Рука упала в пропасть
С дурацким звуком «Пли!».
И залп мне выдал пропуск
В ту сторону Земли…
(«Тот, который не стрелял»)
…Здесь никто не нашел, даже если б хотел,
Руки кверху поднявших.
Всем живым ощутимая польза от тел,
Как прикрытье используем павших.
Этот глупый свинец всех ли сразу найдет,
Где настигнет — в упор или с тыла?
Кто-то там впереди навалился на дот,
И земля на мгновенье застыла.
Я ступни свои сзади оставил,
Мимоходом по мертвым скорбя,
Шар земной я вращаю локтями
От себя, от себя.
Кто-то встал в полный рост
И, отвесив поклон,
Принял пулю на вздохе.
Но на запад, на запад ползет батальон,
Чтобы солнце взошло на востоке.
Животом по грязи, дышим смрадом болот,
Но глаза закрываем на запах.
Нынче по небу солнце нормально идет,
Потому что мы рвемся на запад!
Руки, ноги на месте ли, нет ли?
Как на свадьбе, росу пригубя,
Землю тянем зубами за стебли
На себя, под себя, от себя!
(«Мы вращаем землю»)

Афганская и чеченская песенная лирика в общем и целом подтверждают тенденции, сложившиеся в предыдущую эпоху.

А самое забавное здесь — в исключениях, которые подтверждают правило. Почему-то больней всего в русской военно-патриотической песне доставалось жителям Юго-Восточной Азии, включая японцев.

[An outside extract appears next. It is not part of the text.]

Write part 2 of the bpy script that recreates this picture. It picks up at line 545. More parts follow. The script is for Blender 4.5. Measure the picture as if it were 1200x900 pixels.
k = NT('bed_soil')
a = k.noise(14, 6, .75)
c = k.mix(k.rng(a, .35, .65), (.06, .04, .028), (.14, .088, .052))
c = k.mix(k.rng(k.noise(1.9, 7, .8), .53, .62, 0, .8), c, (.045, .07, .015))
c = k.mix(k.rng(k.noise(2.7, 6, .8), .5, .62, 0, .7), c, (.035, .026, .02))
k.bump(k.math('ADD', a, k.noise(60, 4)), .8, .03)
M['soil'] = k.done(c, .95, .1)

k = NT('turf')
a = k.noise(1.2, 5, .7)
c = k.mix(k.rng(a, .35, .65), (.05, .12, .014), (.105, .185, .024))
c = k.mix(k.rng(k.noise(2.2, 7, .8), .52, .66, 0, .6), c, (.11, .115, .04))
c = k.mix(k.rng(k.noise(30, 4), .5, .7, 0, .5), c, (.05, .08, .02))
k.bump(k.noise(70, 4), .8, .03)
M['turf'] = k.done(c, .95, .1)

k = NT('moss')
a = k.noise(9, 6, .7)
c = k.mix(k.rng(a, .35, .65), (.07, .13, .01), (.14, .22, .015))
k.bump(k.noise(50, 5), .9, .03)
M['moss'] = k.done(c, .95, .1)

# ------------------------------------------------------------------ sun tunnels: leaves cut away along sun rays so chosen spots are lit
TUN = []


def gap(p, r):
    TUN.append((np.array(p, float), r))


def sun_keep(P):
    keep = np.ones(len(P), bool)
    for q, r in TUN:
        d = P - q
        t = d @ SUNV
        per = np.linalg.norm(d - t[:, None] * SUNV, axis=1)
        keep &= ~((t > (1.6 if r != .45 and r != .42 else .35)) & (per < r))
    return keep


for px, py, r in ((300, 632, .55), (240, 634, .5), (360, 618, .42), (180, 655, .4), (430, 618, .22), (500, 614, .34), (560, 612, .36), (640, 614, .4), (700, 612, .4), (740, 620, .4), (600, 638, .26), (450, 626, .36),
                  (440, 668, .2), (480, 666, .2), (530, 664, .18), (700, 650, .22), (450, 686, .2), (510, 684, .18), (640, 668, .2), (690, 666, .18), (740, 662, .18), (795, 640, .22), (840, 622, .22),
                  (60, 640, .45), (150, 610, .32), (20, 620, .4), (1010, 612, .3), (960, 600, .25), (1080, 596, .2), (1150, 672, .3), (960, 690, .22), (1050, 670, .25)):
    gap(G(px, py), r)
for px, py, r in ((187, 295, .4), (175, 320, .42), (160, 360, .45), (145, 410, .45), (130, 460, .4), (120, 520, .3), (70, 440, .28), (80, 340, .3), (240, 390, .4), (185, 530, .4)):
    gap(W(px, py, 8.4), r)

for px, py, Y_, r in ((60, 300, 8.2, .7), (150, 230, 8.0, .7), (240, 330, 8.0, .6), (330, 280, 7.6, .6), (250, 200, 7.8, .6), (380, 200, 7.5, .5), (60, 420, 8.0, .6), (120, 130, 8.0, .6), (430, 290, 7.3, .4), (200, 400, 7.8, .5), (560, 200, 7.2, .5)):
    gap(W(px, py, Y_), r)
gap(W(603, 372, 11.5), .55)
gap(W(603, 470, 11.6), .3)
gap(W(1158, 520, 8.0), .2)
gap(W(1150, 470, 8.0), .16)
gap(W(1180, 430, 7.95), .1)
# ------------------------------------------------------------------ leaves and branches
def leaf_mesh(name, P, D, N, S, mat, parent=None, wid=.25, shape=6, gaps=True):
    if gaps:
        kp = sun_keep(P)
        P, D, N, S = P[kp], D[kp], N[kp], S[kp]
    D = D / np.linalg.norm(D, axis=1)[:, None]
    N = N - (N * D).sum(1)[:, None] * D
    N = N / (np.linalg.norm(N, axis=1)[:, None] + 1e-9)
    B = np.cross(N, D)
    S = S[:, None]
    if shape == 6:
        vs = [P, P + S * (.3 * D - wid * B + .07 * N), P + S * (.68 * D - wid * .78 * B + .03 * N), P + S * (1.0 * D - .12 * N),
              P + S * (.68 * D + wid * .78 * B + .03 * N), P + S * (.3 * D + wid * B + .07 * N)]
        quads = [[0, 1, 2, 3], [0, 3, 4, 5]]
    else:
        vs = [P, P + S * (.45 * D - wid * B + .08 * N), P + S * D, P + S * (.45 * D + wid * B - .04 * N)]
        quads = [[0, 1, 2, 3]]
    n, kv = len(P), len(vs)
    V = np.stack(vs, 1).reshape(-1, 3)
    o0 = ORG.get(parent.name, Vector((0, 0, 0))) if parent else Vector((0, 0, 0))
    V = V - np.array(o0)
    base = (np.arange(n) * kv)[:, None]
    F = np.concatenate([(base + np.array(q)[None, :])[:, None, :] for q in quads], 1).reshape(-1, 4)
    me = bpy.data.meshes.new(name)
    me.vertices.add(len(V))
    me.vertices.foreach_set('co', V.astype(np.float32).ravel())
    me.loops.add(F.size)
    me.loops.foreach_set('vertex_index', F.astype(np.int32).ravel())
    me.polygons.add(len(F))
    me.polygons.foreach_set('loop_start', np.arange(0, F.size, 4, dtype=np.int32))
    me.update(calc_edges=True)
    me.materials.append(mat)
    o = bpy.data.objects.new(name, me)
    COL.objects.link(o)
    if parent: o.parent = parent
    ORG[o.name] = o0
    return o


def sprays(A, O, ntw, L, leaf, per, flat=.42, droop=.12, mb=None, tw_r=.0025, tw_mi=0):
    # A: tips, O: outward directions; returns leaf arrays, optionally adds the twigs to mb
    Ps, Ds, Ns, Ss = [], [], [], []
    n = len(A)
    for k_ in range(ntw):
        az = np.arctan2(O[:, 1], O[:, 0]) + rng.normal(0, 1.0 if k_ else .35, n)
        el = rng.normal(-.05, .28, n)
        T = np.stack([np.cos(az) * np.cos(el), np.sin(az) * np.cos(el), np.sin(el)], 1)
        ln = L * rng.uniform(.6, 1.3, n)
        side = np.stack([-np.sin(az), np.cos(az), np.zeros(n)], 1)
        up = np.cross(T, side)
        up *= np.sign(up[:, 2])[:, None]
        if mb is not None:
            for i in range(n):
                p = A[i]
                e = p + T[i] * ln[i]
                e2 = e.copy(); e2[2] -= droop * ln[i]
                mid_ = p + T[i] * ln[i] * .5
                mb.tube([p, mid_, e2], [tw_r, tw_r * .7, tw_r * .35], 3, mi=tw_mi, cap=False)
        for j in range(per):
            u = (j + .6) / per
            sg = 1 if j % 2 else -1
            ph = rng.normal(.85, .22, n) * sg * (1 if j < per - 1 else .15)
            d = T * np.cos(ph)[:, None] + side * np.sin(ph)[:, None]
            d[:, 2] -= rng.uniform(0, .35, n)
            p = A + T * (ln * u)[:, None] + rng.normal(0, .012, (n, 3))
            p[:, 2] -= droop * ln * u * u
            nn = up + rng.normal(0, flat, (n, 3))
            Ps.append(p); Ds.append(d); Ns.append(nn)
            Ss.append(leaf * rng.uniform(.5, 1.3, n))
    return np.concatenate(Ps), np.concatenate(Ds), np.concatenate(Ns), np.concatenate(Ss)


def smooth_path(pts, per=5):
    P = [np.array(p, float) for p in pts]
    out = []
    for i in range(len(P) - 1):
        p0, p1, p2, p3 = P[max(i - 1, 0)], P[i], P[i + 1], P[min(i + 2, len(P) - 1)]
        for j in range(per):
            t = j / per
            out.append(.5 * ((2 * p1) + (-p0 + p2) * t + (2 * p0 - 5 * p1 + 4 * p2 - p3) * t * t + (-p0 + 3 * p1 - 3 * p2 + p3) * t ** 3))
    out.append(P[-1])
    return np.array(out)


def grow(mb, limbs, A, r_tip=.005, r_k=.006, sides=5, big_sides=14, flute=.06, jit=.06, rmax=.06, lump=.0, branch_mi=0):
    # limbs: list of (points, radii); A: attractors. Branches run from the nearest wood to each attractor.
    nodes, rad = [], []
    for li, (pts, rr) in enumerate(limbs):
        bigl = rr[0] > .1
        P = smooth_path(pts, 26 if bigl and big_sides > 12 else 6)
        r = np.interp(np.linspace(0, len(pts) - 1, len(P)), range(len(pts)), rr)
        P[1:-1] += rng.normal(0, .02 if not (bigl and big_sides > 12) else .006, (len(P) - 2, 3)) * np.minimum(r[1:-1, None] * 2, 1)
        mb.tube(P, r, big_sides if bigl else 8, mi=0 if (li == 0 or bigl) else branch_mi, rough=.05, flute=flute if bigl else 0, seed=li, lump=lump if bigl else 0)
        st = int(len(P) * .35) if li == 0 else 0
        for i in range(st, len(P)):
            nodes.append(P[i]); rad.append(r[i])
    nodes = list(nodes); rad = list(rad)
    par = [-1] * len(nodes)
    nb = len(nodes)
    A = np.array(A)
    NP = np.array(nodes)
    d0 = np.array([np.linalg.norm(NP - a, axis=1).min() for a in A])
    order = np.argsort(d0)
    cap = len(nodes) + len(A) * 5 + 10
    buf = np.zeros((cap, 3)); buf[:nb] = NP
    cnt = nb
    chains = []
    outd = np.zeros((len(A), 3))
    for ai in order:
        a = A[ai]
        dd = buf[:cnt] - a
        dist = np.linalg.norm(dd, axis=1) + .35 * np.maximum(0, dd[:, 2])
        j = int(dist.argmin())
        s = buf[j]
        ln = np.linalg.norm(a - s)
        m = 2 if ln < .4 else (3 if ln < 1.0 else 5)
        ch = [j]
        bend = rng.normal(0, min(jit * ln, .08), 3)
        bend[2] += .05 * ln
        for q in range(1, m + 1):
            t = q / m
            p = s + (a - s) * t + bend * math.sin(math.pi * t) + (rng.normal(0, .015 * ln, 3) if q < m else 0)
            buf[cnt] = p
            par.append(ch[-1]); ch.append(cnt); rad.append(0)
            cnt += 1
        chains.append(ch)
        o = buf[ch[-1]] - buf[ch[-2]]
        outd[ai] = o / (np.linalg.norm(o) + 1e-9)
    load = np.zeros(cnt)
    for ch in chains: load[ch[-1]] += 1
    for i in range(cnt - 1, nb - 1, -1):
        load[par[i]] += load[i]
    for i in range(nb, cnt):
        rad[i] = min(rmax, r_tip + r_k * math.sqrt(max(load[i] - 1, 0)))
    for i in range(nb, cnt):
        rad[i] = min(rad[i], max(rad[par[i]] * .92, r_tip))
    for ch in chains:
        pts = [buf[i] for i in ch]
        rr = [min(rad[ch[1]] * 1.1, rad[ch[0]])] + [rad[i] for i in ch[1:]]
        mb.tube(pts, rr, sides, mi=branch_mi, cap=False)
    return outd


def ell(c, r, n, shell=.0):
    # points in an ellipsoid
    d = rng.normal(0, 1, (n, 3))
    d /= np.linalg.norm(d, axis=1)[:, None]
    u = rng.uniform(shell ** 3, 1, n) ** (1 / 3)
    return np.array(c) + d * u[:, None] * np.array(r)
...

И прецеденты тут — сплошная нелепица и юмористика.

Пролог — песенная история легендарного крейсера «Варягъ» — более чем красноречив:

И с пристани верной мы в битву идем
Навстречу грозящей нам смерти.
За Родину в море открытом умрем,
Где ждут желтолицые черти!

Строчку эту, как и весь куплет, сейчас не поют, а по некоторым свидетельствам, не пели никогда. «Самураям» из «Трех танкистов» Бориса Ласкина повезло чуть больше — их немного попели, потом перестали:

На траву легла роса густая,
Полегли туманы широки.
В эту ночь решили самураи
Перейти границу у реки.

«Самураев» быстро заменили на «вражью стаю», и до сих пор непонятно, почему цензура так всполошилась. Самураи — явно не широкие массы трудящегося японского пролетариата или крестьянства.

Хотя как раз понятно: песня оказалась хорошей, то есть готовой к многократному использованию уже в другой войне, грянувшей через пару лет. А дальневосточный антураж отменить куда сложней. Кроме того, воюя с Гитлером, Сталин опасался открытия второго фронта Японией — союзником держав Оси. Полагаю, именно тогда было принято решение не дразнить гусей-«самураев».

Наконец, дворовый хит 70-х — «Фантом». Он чрезвычайно интересен попыткой неведомых русских ребят влезть в шкуру американского пилота, воюющего во Вьетнаме. Разночтений у «Фантома» масса, каноническими я полагаю два текста — в исполнении Чижа и покойного Егора Летова из альбома «Коммунизма» Let it be. Летовский вариант жестче и интересней.

…Мы воюем во Вьетнаме
С узкоглазыми скотами…
И ответил мне раскосый,
Что командовал допросом…
Врешь ты все, раскосая свинья…

Чистый Apocalypse Now.

То есть под чужой личиной русский человек охотно проговаривает вещи, на которые бы никогда не решился от собственного имени.

Еще интересней, что песня посвящена не только горькой судьбине сбитого американского пилота, но профессионализму и удали «советского аса Ивана», негласно воюющего на стороне вьетконговцев. Есть здесь даже мотивы некоей общности «белого человека» — на фоне «раскосых»: иначе как уважительно «асом» герой Ивана не именует.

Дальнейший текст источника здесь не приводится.